Over the past few weeks, social networks have been full of publications by lawyers about massive returns of claims by first instance courts (district courts, specialized interdistrict economic courts, etc.). Since the end of June, the judicial system has actually stopped accepting claims - judging by reviews, approximately 90% of filed claims are returned by the courts for one reason or another, and more than once.

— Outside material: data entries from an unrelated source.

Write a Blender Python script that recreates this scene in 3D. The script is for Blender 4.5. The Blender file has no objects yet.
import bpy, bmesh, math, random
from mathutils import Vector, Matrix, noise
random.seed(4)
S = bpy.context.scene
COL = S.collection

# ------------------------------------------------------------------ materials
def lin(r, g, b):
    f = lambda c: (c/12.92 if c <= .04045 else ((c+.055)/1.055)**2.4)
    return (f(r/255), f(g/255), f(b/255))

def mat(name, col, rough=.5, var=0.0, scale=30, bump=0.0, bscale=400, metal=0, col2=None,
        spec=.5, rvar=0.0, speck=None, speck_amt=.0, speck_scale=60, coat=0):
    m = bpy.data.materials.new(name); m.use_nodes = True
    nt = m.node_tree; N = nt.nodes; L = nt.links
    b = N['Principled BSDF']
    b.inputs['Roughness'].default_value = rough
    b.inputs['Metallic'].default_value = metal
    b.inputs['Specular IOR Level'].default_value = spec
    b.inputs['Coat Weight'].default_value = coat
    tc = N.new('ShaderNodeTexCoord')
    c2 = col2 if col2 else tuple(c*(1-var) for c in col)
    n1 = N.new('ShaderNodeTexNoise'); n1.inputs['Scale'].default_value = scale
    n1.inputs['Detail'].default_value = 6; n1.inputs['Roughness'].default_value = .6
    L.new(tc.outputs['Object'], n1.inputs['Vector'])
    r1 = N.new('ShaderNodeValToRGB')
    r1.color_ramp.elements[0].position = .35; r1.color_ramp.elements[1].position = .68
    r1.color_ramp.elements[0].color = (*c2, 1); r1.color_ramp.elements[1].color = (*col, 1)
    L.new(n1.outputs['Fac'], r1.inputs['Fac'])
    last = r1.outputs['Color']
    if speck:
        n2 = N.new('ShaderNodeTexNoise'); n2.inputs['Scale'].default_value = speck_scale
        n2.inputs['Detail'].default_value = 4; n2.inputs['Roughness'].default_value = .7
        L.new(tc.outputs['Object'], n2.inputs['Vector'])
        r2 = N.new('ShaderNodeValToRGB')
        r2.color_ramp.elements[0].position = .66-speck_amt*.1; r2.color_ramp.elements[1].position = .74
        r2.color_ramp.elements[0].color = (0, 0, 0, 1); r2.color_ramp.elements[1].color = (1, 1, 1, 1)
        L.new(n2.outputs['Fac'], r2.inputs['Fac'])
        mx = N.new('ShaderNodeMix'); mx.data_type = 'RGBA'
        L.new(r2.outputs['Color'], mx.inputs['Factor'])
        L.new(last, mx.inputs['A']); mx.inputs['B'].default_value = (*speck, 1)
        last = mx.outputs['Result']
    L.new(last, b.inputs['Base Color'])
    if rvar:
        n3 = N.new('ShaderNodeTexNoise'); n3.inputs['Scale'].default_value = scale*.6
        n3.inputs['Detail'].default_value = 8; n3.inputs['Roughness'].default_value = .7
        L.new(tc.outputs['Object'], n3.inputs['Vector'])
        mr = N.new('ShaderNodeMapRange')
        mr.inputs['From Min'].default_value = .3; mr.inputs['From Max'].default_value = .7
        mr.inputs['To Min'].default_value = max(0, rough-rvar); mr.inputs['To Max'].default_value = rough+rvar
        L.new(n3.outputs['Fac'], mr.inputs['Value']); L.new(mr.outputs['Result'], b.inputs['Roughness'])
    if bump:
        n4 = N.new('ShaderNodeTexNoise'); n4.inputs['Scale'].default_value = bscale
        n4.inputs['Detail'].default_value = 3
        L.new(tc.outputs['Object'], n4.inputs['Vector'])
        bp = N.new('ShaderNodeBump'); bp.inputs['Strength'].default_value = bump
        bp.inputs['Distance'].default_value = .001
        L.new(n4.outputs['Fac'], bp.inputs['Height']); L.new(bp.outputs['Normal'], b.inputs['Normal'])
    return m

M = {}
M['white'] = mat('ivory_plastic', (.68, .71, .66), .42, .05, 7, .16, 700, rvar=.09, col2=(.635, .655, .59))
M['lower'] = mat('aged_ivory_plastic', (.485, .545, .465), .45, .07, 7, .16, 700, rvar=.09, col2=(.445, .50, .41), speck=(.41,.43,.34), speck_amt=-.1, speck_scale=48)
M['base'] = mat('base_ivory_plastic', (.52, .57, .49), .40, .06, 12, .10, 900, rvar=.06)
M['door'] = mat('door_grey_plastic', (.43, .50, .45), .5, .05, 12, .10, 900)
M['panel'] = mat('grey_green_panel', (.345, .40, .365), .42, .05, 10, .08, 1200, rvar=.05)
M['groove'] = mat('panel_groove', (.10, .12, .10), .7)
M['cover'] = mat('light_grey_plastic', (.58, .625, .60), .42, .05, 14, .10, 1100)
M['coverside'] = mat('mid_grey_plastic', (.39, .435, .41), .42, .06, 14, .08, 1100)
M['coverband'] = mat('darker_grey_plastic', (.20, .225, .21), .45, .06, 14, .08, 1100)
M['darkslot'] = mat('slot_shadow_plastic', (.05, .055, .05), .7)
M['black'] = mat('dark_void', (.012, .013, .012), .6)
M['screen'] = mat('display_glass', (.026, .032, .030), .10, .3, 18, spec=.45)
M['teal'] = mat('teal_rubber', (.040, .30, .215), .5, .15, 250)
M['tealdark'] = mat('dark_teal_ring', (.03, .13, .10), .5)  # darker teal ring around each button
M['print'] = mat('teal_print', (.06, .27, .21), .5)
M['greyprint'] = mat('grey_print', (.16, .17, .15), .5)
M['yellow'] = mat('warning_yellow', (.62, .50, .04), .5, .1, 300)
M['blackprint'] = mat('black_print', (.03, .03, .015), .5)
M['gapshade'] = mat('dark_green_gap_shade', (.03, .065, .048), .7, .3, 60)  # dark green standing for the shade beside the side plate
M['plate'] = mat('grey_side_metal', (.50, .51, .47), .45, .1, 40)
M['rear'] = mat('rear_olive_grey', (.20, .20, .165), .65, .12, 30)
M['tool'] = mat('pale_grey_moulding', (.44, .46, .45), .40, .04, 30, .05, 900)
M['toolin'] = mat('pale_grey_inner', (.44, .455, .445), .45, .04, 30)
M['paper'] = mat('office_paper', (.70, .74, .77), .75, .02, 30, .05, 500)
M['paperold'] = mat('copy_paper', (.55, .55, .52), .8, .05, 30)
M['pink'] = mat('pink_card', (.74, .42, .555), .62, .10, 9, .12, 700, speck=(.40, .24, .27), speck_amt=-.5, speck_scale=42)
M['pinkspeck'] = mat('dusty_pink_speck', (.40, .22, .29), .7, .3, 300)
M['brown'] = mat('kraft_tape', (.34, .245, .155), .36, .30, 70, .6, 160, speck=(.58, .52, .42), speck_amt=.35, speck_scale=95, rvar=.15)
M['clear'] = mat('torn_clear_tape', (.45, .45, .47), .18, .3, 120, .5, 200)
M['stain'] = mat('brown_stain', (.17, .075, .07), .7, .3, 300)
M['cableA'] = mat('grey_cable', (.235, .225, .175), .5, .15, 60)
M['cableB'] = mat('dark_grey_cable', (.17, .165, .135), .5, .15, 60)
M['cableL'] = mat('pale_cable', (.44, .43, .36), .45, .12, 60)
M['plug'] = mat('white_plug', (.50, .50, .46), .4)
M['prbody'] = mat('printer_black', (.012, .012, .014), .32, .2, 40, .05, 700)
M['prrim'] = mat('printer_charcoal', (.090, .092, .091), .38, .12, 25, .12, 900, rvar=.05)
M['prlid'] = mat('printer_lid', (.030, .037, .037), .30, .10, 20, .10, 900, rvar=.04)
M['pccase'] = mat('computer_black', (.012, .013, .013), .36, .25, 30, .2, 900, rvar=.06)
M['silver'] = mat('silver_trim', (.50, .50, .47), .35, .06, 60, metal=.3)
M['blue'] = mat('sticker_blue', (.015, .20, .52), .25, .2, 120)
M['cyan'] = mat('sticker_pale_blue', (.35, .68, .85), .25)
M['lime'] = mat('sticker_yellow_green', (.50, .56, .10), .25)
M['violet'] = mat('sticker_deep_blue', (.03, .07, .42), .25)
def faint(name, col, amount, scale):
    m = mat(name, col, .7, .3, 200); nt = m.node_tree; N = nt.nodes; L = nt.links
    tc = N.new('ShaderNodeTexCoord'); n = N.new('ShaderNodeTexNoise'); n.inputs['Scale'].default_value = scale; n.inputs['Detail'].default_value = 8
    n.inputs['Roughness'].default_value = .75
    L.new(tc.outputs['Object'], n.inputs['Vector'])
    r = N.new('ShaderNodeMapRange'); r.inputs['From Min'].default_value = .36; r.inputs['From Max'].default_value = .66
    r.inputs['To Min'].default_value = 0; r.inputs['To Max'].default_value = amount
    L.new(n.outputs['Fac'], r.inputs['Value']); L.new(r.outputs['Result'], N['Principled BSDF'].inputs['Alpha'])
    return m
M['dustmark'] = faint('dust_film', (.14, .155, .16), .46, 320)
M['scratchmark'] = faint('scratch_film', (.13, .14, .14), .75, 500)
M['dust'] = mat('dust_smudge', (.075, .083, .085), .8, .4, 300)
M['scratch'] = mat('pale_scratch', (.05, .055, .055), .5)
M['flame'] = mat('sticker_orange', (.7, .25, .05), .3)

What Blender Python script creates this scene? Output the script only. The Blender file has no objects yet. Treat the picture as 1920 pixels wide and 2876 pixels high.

As practice shows, the new approach to “returning claims” has affected all claims in contractual disputes - they are returned by the courts in almost all cases. The situation is similar in cases of rehabilitation and bankruptcy of companies, although the President ordered the introduction of a moratorium only on those bankruptcies of companies that were initiated by unscrupulous creditors. Following the President's order, a Government resolution was issued that further narrowed this initiative - until October 1, only government bodies and quasi-public sector entities were prohibited from filing bankruptcy claims against their debtors. Despite all this, the courts interpret the moratorium on bankruptcy broadly - for example, bankruptcy claims by the debtors themselves are returned, or claims from creditors who are not related to the state and the specified Government resolution.
Moreover, claims for the rehabilitation of companies are also returning, although rehabilitation, on the contrary, is needed like air by the affected business in the current “perfect storm.” Rehabilitation is a procedure introduced by a court decision in which the debtor can settle the claims of creditors under court protection (all claims, enforcement proceedings, accrual of penalties and fines are suspended), restore his solvency and prevent bankruptcy. Currently, in practice, this very useful option is not available to businesses.